--- RECORD SET ---

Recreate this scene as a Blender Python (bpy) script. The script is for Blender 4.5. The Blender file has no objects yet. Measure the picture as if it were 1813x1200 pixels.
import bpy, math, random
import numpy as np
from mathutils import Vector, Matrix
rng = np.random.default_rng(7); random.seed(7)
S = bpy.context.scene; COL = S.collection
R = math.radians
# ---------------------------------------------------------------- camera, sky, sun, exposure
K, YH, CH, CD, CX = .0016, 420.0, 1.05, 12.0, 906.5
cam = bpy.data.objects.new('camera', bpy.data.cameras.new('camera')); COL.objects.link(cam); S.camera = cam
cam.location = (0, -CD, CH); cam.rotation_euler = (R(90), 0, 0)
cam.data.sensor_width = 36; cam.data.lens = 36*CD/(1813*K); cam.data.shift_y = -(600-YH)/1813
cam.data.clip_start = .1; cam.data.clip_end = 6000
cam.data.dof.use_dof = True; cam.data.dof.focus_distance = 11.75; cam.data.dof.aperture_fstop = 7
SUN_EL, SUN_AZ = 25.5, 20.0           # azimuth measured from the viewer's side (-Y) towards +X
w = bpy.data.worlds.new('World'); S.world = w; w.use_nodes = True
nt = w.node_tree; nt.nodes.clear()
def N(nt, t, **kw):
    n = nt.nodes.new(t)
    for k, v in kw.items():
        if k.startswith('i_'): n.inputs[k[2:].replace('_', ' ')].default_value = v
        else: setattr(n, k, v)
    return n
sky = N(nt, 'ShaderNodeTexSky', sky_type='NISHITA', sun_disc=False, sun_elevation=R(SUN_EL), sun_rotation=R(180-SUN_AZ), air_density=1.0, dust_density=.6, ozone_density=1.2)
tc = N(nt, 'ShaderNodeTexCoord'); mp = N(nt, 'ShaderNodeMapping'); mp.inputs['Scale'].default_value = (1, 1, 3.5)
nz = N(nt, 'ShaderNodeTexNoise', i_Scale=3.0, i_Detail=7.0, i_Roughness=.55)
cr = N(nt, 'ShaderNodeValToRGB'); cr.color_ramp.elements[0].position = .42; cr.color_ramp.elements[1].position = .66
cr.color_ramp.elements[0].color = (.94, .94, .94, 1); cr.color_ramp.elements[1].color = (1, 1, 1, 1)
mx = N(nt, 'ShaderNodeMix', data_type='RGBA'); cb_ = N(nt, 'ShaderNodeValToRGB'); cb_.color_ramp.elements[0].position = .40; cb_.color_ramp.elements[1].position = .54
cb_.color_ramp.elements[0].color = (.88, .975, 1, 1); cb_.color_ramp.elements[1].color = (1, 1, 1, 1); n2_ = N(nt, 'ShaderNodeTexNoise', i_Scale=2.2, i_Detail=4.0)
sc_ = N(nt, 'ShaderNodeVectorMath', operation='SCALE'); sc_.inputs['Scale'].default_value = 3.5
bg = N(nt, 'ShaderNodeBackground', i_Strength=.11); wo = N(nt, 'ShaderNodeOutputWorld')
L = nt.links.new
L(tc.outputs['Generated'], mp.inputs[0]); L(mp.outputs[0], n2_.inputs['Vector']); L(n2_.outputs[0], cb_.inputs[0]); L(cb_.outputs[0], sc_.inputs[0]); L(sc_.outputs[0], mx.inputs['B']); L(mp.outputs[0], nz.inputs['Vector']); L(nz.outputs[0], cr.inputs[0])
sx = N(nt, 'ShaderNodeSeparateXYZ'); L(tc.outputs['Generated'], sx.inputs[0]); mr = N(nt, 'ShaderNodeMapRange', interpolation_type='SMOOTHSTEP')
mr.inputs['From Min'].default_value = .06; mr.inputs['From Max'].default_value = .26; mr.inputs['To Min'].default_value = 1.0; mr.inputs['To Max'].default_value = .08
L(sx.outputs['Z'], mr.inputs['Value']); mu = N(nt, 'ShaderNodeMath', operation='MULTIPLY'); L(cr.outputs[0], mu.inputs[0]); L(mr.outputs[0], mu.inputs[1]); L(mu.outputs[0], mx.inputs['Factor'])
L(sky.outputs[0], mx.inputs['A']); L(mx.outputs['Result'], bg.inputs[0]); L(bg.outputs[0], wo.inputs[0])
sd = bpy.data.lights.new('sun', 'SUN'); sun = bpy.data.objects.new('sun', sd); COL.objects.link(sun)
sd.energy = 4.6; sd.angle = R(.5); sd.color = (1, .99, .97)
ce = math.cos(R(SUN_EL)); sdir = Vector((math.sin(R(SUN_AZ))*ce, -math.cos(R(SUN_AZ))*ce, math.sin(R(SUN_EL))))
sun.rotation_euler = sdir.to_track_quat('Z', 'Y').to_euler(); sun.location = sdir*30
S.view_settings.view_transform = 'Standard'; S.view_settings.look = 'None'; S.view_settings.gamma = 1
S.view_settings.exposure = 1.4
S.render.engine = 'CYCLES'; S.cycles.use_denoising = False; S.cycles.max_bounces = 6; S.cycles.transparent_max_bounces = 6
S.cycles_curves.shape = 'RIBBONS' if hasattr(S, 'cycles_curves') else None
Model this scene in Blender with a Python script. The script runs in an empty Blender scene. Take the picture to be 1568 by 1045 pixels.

---

## PROBLEM
Transcribe every entry exactly.

## THE REPLY
Recreate this scene as a Blender Python (bpy) script. The script is for Blender 4.5. The Blender file has no objects yet. Measure the picture as if it were 1813x1200 pixels.
import bpy, math, random
import numpy as np
from mathutils import Vector, Matrix
rng = np.random.default_rng(7); random.seed(7)
S = bpy.context.scene; COL = S.collection
R = math.radians
# ---------------------------------------------------------------- camera, sky, sun, exposure
K, YH, CH, CD, CX = .0016, 420.0, 1.05, 12.0, 906.5
cam = bpy.data.objects.new('camera', bpy.data.cameras.new('camera')); COL.objects.link(cam); S.camera = cam
cam.location = (0, -CD, CH); cam.rotation_euler = (R(90), 0, 0)
cam.data.sensor_width = 36; cam.data.lens = 36*CD/(1813*K); cam.data.shift_y = -(600-YH)/1813
cam.data.clip_start = .1; cam.data.clip_end = 6000
cam.data.dof.use_dof = True; cam.data.dof.focus_distance = 11.75; cam.data.dof.aperture_fstop = 7
SUN_EL, SUN_AZ = 25.5, 20.0           # azimuth measured from the viewer's side (-Y) towards +X
w = bpy.data.worlds.new('World'); S.world = w; w.use_nodes = True
nt = w.node_tree; nt.nodes.clear()
def N(nt, t, **kw):
    n = nt.nodes.new(t)
    for k, v in kw.items():
        if k.startswith('i_'): n.inputs[k[2:].replace('_', ' ')].default_value = v
        else: setattr(n, k, v)
    return n
sky = N(nt, 'ShaderNodeTexSky', sky_type='NISHITA', sun_disc=False, sun_elevation=R(SUN_EL), sun_rotation=R(180-SUN_AZ), air_density=1.0, dust_density=.6, ozone_density=1.2)
tc = N(nt, 'ShaderNodeTexCoord'); mp = N(nt, 'ShaderNodeMapping'); mp.inputs['Scale'].default_value = (1, 1, 3.5)
nz = N(nt, 'ShaderNodeTexNoise', i_Scale=3.0, i_Detail=7.0, i_Roughness=.55)
cr = N(nt, 'ShaderNodeValToRGB'); cr.color_ramp.elements[0].position = .42; cr.color_ramp.elements[1].position = .66
cr.color_ramp.elements[0].color = (.94, .94, .94, 1); cr.color_ramp.elements[1].color = (1, 1, 1, 1)
mx = N(nt, 'ShaderNodeMix', data_type='RGBA'); cb_ = N(nt, 'ShaderNodeValToRGB'); cb_.color_ramp.elements[0].position = .40; cb_.color_ramp.elements[1].position = .54
cb_.color_ramp.elements[0].color = (.88, .975, 1, 1); cb_.color_ramp.elements[1].color = (1, 1, 1, 1); n2_ = N(nt, 'ShaderNodeTexNoise', i_Scale=2.2, i_Detail=4.0)
sc_ = N(nt, 'ShaderNodeVectorMath', operation='SCALE'); sc_.inputs['Scale'].default_value = 3.5
bg = N(nt, 'ShaderNodeBackground', i_Strength=.11); wo = N(nt, 'ShaderNodeOutputWorld')
L = nt.links.new
L(tc.outputs['Generated'], mp.inputs[0]); L(mp.outputs[0], n2_.inputs['Vector']); L(n2_.outputs[0], cb_.inputs[0]); L(cb_.outputs[0], sc_.inputs[0]); L(sc_.outputs[0], mx.inputs['B']); L(mp.outputs[0], nz.inputs['Vector']); L(nz.outputs[0], cr.inputs[0])
sx = N(nt, 'ShaderNodeSeparateXYZ'); L(tc.outputs['Generated'], sx.inputs[0]); mr = N(nt, 'ShaderNodeMapRange', interpolation_type='SMOOTHSTEP')
mr.inputs['From Min'].default_value = .06; mr.inputs['From Max'].default_value = .26; mr.inputs['To Min'].default_value = 1.0; mr.inputs['To Max'].default_value = .08
L(sx.outputs['Z'], mr.inputs['Value']); mu = N(nt, 'ShaderNodeMath', operation='MULTIPLY'); L(cr.outputs[0], mu.inputs[0]); L(mr.outputs[0], mu.inputs[1]); L(mu.outputs[0], mx.inputs['Factor'])
L(sky.outputs[0], mx.inputs['A']); L(mx.outputs['Result'], bg.inputs[0]); L(bg.outputs[0], wo.inputs[0])
sd = bpy.data.lights.new('sun', 'SUN'); sun = bpy.data.objects.new('sun', sd); COL.objects.link(sun)
sd.energy = 4.6; sd.angle = R(.5); sd.color = (1, .99, .97)
ce = math.cos(R(SUN_EL)); sdir = Vector((math.sin(R(SUN_AZ))*ce, -math.cos(R(SUN_AZ))*ce, math.sin(R(SUN_EL))))
sun.rotation_euler = sdir.to_track_quat('Z', 'Y').to_euler(); sun.location = sdir*30
S.view_settings.view_transform = 'Standard'; S.view_settings.look = 'None'; S.view_settings.gamma = 1
S.view_settings.exposure = 1.4
S.render.engine = 'CYCLES'; S.cycles.use_denoising = False; S.cycles.max_bounces = 6; S.cycles.transparent_max_bounces = 6
S.cycles_curves.shape = 'RIBBONS' if hasattr(S, 'cycles_curves') else None
Model this scene in Blender with a Python script. The script runs in an empty Blender scene. Take the picture to be 1568 by 1045 pixels.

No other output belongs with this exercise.